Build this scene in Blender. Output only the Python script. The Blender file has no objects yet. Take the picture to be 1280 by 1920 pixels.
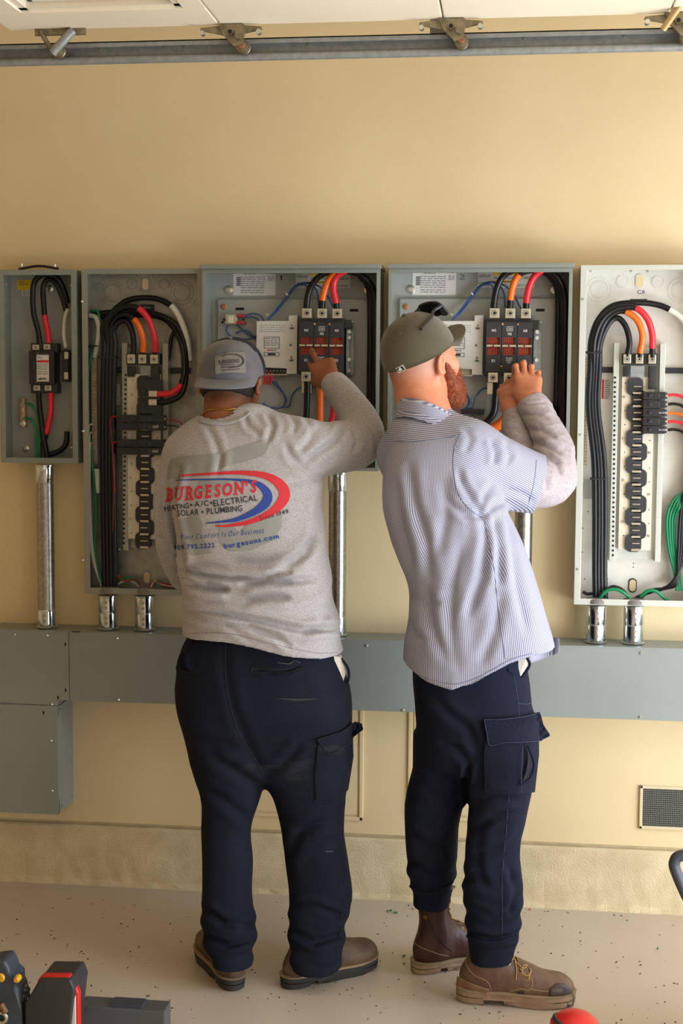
import bpy, bmesh, math, random
import numpy as np
from mathutils import Vector, Matrix
from mathutils.bvhtree import BVHTree
import openvdb as vdb

# ------------------------------------------------------------------ camera
F, YAW, PIT, ROL, CD, CH = 2625., .1218, .0884, .0059, 4.23, 1.58
sc = bpy.context.scene
cy_, sy_ = math.cos(YAW), math.sin(YAW); cp_, sp_ = math.cos(PIT), math.sin(PIT); cr_, sr_ = math.cos(ROL), math.sin(ROL)
def ray(px, py):
    x3 = (px-640)/F; z3 = -(py-960)/F
    x = x3*cr_+z3*sr_; z2 = -x3*sr_+z3*cr_
    y = cp_+z2*sp_; z = z2*cp_-sp_
    return np.array([x*cy_-y*sy_, x*sy_+y*cy_, z])
SH = np.zeros(3)
def W(px, py, Y):
    d = ray(px, py); t = (Y+CD)/d[1]
    return d*t+np.array([0, -CD, CH])+SH
def G(px, py, Z=0.):
    d = ray(px, py); t = (Z-CH)/d[2]
    return d*t+np.array([0, -CD, CH])
def PX(P):
    d = P-np.array([0, -CD, CH])
    x = d[:, 0]*cy_+d[:, 1]*sy_; y = -d[:, 0]*sy_+d[:, 1]*cy_; z = d[:, 2]
    y2 = y*cp_-z*sp_; z2 = z*cp_+y*sp_
    x3 = x*cr_-z2*sr_; z3 = x*sr_+z2*cr_
    return 640+F*x3/y2, 960-F*z3/y2
cam_d = bpy.data.cameras.new('camera'); cam = bpy.data.objects.new('camera', cam_d)
sc.collection.objects.link(cam); sc.camera = cam
cam_d.sensor_fit = 'HORIZONTAL'; cam_d.sensor_width = 24.; cam_d.lens = 24.*F/1280
cam.matrix_world = (Matrix.Translation((0, -CD, CH)) @ Matrix.Rotation(YAW, 4, 'Z') @
                    Matrix.Rotation(math.pi/2-PIT, 4, 'X') @ Matrix.Rotation(ROL, 4, 'Z'))
cam_d.dof.use_dof = True; cam_d.dof.focus_distance = 3.62; cam_d.dof.aperture_fstop = 3.5
# ------------------------------------------------------------------ light
wd = bpy.data.worlds.new('world'); sc.world = wd; wd.use_nodes = True
wn = wd.node_tree.nodes; wn['Background'].inputs[0].default_value = (1., .79, .52, 1); wn['Background'].inputs[1].default_value = .34
def area(name, loc, aim, sx, sz, power, col):
    l = bpy.data.lights.new(name, 'AREA'); l.shape = 'RECTANGLE'; l.size = sx; l.size_y = sz; l.energy = power; l.color = col
    o = bpy.data.objects.new(name, l); sc.collection.objects.link(o); o.location = loc
    o.rotation_euler = (Vector(aim)-Vector(loc)).to_track_quat('-Z', 'Y').to_euler()
    return o
area('daylight_through_side_door', (2.0, -1.3, 1.15), (-.5, -.35, 1.35), 2.0, 2.0, 66, (.80, .94, 1.12))
area('upper_wall_fill', (2.0, -2.2, .2), (-1.2, 0, 2.6), 2.6, 1.2, 74, (1., .97, .93))  # added up-light for the upper wall, standing in for unseen ground bounce
area('daylight_through_rear_opening', (.9, -6.3, 1.5), (-.2, 0, 1.2), 3.6, 2.1, 13, (1., .95, .87))
sc.view_settings.view_transform = 'Standard'; sc.view_settings.look = 'None'; sc.view_settings.gamma = 1
sc.view_settings.use_curve_mapping = False; sc.view_settings.exposure = 0.12
sc.cycles.max_bounces = 6

# ------------------------------------------------------------------ helpers
COL = sc.collection
def srgb(r, g, b):
    def f(c):
        c /= 255.; return c/12.92 if c <= .04045 else ((c+.055)/1.055)**2.4
    return (f(r), f(g), f(b), 1)
MATS = {}
def mat(name, col, rough=.6, metal=0., col2=None, nscale=20., nlo=.35, nhi=.65, bump=0., bscale=80., bdist=.002, detail=4., coat=0., spec=.5, sheen=0., stretch=None, subsurf=0.):
    m = bpy.data.materials.new(name); m.use_nodes = True; nt = m.node_tree; N = nt.nodes; L = nt.links
    b = N['Principled BSDF']; b.inputs['Base Color'].default_value = col; b.inputs['Roughness'].default_value = rough
    b.inputs['Metallic'].default_value = metal; b.inputs['Specular IOR Level'].default_value = spec
    if coat: b.inputs['Coat Weight'].default_value = coat; b.inputs['Coat Roughness'].default_value = .15
    if sheen: b.inputs['Sheen Weight'].default_value = sheen; b.inputs['Sheen Roughness'].default_value = .6
    if subsurf:
        b.inputs['Subsurface Weight'].default_value = subsurf; b.inputs['Subsurface Radius'].default_value = (.012, .005, .003); b.inputs['Subsurface Scale'].default_value = 1.
    tc = N.new('ShaderNodeTexCoord'); src = tc.outputs['Object']
    if stretch:
        mp = N.new('ShaderNodeMapping'); mp.inputs['Scale'].default_value = stretch; L.new(src, mp.inputs[0]); src = mp.outputs[0]
    if col2 is not None:
        n = N.new('ShaderNodeTexNoise'); n.inputs['Scale'].default_value = nscale; n.inputs['Detail'].default_value = detail; L.new(src, n.inputs['Vector'])
        r = N.new('ShaderNodeValToRGB'); r.color_ramp.elements[0].position = nlo; r.color_ramp.elements[1].position = nhi
        r.color_ramp.elements[0].color = col; r.color_ramp.elements[1].color = col2
        L.new(n.outputs['Fac'], r.inputs[0]); L.new(r.outputs[0], b.inputs['Base Color'])
    if bump:
        n = N.new('ShaderNodeTexNoise'); n.inputs['Scale'].default_value = bscale; n.inputs['Detail'].default_value = 5; L.new(src, n.inputs['Vector'])
        bp = N.new('ShaderNodeBump'); bp.inputs['Strength'].default_value = bump; bp.inputs['Distance'].default_value = bdist
        L.new(n.outputs['Fac'], bp.inputs['Height']); L.new(bp.outputs[0], b.inputs['Normal'])
    MATS[name] = m; return m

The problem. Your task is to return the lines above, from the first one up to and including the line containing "import openvdb as vdb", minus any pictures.

Solution.
Build this scene in Blender. Output only the Python script. The Blender file has no objects yet. Take the picture to be 1280 by 1920 pixels.
import bpy, bmesh, math, random
import numpy as np
from mathutils import Vector, Matrix
from mathutils.bvhtree import BVHTree
import openvdb as vdb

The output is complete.